= What needs to be done =
Exactly the lines from the start of the data through the line containing "from mathutils import Vector, Matrix" should be output, with both ends kept and nothing added.

........

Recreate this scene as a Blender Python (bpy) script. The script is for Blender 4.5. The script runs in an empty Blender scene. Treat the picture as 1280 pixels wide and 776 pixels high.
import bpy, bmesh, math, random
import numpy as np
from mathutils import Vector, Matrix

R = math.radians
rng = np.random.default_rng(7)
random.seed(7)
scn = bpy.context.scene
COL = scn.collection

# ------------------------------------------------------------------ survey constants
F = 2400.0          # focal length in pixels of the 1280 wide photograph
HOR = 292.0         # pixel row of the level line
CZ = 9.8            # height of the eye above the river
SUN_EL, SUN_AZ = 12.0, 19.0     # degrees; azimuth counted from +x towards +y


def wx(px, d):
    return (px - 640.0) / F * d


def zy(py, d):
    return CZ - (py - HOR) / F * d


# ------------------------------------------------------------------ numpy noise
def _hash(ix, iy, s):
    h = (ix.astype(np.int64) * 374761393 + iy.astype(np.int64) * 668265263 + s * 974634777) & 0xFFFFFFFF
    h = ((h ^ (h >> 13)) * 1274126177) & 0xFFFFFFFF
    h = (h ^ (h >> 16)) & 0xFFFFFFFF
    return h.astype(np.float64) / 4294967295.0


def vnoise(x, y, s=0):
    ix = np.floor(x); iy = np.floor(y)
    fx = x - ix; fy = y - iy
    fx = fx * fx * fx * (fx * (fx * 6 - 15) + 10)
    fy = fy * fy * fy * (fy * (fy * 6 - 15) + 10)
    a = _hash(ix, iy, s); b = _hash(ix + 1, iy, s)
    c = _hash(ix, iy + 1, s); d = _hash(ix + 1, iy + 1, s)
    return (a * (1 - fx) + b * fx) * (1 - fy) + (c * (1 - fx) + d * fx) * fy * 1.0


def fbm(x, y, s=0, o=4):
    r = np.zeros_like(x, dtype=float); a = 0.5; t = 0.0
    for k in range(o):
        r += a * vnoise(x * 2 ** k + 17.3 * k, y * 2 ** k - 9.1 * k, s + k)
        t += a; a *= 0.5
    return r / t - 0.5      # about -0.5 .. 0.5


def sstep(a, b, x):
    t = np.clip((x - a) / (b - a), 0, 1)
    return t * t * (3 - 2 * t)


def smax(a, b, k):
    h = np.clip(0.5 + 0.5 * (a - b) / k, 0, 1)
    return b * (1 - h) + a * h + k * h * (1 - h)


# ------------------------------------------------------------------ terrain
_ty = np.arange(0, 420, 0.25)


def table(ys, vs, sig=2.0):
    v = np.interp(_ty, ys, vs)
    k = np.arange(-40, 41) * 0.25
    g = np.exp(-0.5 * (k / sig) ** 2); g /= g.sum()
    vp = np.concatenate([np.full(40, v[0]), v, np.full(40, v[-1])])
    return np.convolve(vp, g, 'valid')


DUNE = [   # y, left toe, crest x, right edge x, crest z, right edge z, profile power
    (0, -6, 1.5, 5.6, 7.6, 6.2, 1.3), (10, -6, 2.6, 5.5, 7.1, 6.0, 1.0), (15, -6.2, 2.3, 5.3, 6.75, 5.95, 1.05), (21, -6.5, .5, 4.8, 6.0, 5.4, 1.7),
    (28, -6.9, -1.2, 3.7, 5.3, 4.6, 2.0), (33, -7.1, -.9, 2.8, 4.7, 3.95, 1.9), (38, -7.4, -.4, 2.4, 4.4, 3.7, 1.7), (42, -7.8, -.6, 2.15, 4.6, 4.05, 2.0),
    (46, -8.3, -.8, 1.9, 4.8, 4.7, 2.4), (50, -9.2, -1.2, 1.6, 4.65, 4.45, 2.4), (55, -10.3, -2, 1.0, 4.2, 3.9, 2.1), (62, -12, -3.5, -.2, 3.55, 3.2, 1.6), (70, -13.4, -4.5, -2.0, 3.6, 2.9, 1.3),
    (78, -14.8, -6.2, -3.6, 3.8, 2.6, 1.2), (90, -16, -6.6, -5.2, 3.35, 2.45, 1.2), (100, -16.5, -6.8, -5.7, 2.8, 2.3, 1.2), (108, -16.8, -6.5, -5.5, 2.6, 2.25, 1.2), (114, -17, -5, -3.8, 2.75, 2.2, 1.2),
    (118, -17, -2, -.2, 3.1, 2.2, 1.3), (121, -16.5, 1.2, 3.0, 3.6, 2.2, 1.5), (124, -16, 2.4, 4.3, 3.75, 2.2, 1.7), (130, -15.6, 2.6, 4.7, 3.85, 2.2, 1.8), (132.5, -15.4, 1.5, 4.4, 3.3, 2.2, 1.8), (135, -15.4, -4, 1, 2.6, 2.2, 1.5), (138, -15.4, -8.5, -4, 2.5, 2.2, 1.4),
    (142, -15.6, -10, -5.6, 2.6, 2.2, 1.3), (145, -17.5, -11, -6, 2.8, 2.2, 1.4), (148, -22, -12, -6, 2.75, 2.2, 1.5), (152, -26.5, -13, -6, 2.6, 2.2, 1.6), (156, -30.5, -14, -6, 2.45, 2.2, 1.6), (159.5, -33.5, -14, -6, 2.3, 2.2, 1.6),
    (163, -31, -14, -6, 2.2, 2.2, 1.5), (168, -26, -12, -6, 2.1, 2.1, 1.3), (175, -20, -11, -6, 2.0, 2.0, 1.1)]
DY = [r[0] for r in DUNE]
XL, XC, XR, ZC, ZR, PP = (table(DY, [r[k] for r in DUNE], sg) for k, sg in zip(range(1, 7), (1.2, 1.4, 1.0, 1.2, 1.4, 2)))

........

= Result of the task =
Recreate this scene as a Blender Python (bpy) script. The script is for Blender 4.5. The script runs in an empty Blender scene. Treat the picture as 1280 pixels wide and 776 pixels high.
import bpy, bmesh, math, random
import numpy as np
from mathutils import Vector, Matrix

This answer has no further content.